## Instruction
Extract every line below that contains the word "wide".

-- Start Materials provided --

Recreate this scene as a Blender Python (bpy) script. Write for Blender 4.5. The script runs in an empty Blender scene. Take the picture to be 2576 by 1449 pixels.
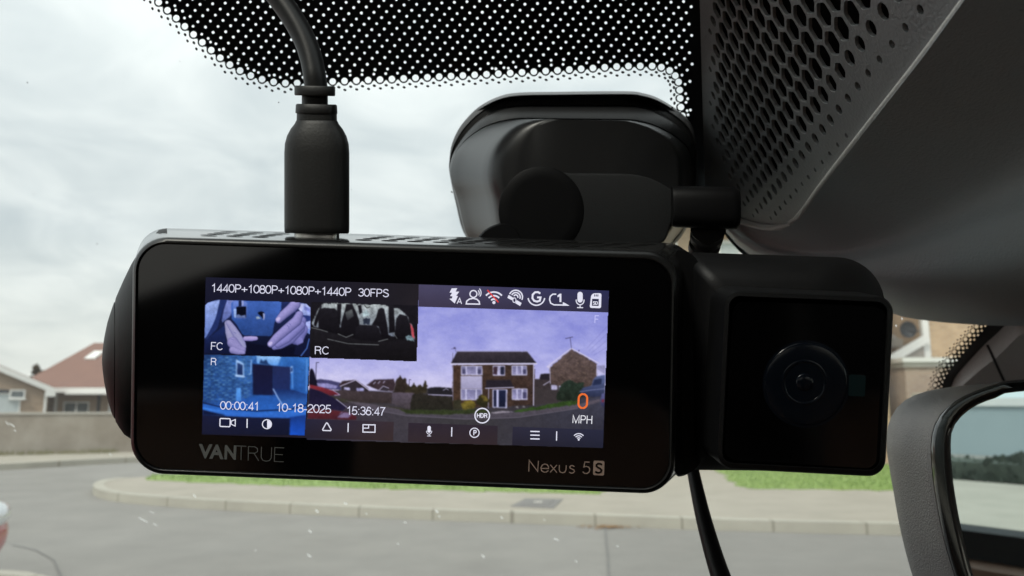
import bpy, bmesh, math, random
from mathutils import Vector, Matrix
random.seed(7)
R = math.radians
SC = bpy.context.scene
COL = SC.collection

# ------------------------------------------------------------------ camera
FPX, CX, CY = 1945.0, 1288.0, 724.5          # focal length and centre, in units of a 2576 px wide frame
PITCH = R(8.8)
EYE = Vector((0, 0, 1.3))
cam_d = bpy.data.cameras.new('camera')
cam = bpy.data.objects.new('camera', cam_d); COL.objects.link(cam)
cam.location = EYE
cam.rotation_euler = (R(90) + PITCH, 0, 0)
cam_d.sensor_width = 36.0
cam_d.lens = 36.0 * FPX / 2576.0
cam_d.clip_start = 0.01
cam_d.clip_end = 3000
cam_d.dof.use_dof = True
cam_d.dof.focus_distance = 0.164
cam_d.dof.aperture_fstop = 33
SC.camera = cam

# ------------------------------------------------------------------ sky and sun
SUN_EL, SUN_AZ = R(48), R(215)                # azimuth clockwise from +Y: behind and to the left
world = bpy.data.worlds.new('World'); SC.world = world
world.use_nodes = True
wn, wl = world.node_tree.nodes, world.node_tree.links
wn.clear()
def wnode(t, **k):
    n = wn.new(t)
    for a, b in k.items(): setattr(n, a, b)
    return n
w_out = wnode('ShaderNodeOutputWorld'); w_bg = wnode('ShaderNodeBackground')
w_bg.inputs['Strength'].default_value = 0.1
sky = wnode('ShaderNodeTexSky', sky_type='NISHITA', sun_disc=False)
sky.sun_elevation = SUN_EL; sky.sun_rotation = SUN_AZ
tc = wnode('ShaderNodeTexCoord'); sep = wnode('ShaderNodeSeparateXYZ')
wl.new(tc.outputs['Generated'], sep.inputs[0])
zc = wnode('ShaderNodeMath', operation='MAXIMUM'); zc.inputs[1].default_value = 0.0
wl.new(sep.outputs['Z'], zc.inputs[0])
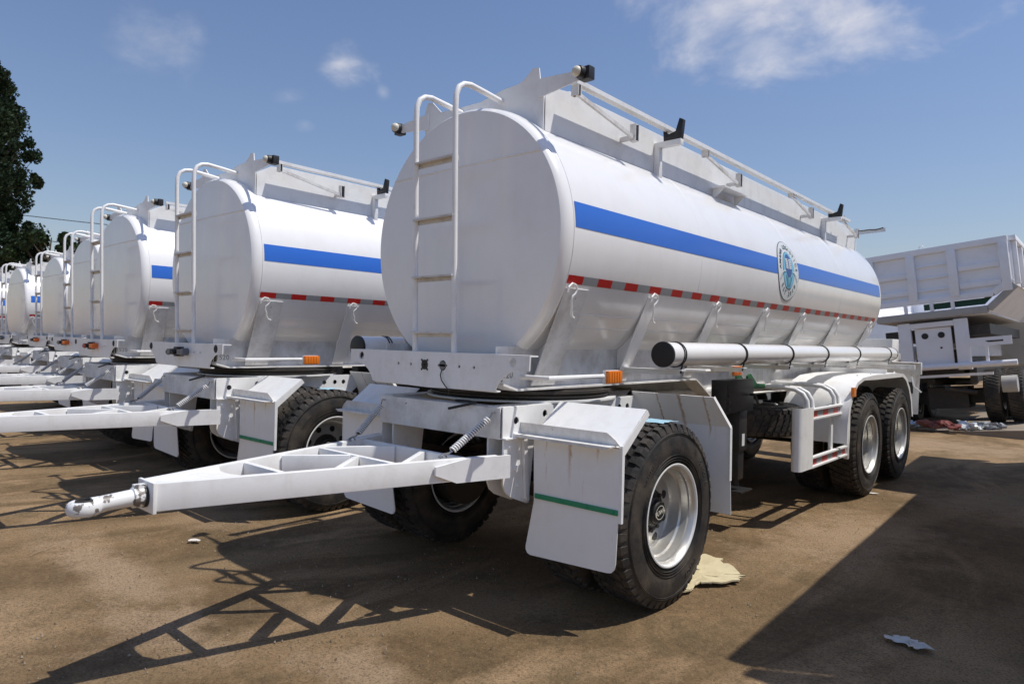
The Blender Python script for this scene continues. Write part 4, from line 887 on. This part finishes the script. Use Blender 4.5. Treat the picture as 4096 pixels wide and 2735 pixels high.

-- End Materials provided --

## Exercise answer
FPX, CX, CY = 1945.0, 1288.0, 724.5          # focal length and centre, in units of a 2576 px wide frame
The Blender Python script for this scene continues. Write part 4, from line 887 on. This part finishes the script. Use Blender 4.5. Treat the picture as 4096 pixels wide and 2735 pixels high.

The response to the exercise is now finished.